Effect of salinity-altering pulsing events on soil organic carbon loss along an intertidal wetland gradient: a laboratory experiment

Salinity changes resulting from storm surge, tides, precipitation, and stormwater run-off are common in coastal wetlands. Soil microbial communities respond quickly to salinity changes, altering the rate of soil organic carbon (SOC) loss and associated biogeochemical processes. This study quantified the impact of salinity-altering pulses on SOC loss, defined as microbial respiration (CO₂ flux) at high and low tide, CH₄ flux, and dissolved OC (DOC) release, in 3 intertidal wetlands (Jacksonville, FL, USA). Intact soil cores from a freshwater tidal, brackish, and salt marsh were exposed to simulated tides and 3 salinity pulsing events during a 53-day laboratory experiment.
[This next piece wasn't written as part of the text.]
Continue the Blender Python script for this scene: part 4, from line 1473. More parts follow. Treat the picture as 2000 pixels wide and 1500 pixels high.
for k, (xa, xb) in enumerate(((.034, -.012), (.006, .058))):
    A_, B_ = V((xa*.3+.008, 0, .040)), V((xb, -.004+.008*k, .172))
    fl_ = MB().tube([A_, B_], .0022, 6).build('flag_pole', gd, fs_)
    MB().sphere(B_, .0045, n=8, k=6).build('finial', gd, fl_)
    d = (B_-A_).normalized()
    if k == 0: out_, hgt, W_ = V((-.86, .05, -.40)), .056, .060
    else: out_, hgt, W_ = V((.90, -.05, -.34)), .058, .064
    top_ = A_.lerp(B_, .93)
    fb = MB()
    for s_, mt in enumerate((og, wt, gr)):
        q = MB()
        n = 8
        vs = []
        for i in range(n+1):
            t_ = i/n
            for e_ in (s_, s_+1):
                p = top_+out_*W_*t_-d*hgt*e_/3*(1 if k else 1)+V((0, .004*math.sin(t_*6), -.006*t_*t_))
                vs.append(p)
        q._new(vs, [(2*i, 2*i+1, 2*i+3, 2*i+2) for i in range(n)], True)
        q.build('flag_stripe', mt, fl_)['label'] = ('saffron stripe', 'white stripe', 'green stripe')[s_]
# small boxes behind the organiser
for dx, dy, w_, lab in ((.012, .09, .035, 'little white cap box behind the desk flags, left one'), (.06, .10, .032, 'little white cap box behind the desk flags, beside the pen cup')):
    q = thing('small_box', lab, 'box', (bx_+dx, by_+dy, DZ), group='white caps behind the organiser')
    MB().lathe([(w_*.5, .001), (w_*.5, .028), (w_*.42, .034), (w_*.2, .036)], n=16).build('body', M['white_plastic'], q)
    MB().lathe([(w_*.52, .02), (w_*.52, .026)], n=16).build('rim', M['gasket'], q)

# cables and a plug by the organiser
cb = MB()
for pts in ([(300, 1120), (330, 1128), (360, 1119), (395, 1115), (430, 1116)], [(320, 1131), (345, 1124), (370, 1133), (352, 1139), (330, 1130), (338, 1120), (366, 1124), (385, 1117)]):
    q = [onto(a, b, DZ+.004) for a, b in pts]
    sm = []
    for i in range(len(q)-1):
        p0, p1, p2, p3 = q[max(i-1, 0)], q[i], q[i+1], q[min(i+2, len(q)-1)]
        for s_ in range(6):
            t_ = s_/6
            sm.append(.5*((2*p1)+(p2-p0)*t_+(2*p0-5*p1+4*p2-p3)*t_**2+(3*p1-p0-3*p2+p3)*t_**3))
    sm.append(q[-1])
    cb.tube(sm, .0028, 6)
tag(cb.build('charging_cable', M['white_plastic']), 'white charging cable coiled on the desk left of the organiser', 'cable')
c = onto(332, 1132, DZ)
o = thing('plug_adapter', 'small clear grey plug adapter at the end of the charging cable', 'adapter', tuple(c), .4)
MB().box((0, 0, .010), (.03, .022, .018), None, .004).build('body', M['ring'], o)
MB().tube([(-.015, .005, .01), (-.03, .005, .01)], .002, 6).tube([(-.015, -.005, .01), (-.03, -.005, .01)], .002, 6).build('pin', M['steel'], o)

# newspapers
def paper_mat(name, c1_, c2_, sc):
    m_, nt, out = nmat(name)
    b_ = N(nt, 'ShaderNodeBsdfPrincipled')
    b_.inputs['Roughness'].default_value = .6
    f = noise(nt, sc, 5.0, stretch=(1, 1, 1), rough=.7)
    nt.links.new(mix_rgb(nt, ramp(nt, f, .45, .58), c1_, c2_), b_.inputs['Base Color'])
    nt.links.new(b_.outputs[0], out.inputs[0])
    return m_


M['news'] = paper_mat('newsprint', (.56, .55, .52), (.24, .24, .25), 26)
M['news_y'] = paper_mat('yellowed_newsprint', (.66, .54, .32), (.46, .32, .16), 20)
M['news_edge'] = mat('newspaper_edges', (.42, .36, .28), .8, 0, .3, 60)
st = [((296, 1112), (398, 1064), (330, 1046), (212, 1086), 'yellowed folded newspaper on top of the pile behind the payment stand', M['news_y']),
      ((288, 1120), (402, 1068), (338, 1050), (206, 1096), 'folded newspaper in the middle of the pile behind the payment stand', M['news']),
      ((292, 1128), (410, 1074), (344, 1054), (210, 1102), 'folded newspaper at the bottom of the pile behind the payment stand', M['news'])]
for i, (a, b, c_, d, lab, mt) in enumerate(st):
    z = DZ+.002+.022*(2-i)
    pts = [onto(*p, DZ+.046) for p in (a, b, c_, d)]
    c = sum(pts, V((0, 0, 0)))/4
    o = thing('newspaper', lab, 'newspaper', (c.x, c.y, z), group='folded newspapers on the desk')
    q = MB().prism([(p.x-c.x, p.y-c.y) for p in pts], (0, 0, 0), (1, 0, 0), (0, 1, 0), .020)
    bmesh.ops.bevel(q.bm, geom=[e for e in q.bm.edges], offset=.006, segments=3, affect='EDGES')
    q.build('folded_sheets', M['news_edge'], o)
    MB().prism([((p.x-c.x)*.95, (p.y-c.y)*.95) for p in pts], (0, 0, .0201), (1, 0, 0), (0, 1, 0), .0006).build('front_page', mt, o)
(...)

Soil and water physio-chemical properties, nutrient release, and microbial indicators were measured. Microbial respiration was the dominate pathway of SOC loss (>97 %). Soil hydraulic conductivity was greater in brackish and salt marshes and was critical to overall soil respiration. High tide CO₂ flux was greatest in the freshwater marsh (58 % of SOC loss) and positively correlated with DOC concentration; low tide CO₂ flux was greatest in brackish and salt marshes (62 and 70 % of SOC loss, respectively) and correlated with NH₄ ⁺ and microbial biomass. The freshwater marsh was sensitive to brackish pulses, causing a 112 % increase in respiration, presumably from accelerated sulfate reduction and N-cycling. SOC loss increased in the salt marsh pulsed with freshwater, suggesting freshwater run-off may reduce a salt marsh’s ability to keep-pace with sea level rise. Increased inundation from storm surges could accelerate SOC loss in freshwater marshes, while decreasing SOC loss in brackish and salt marshes.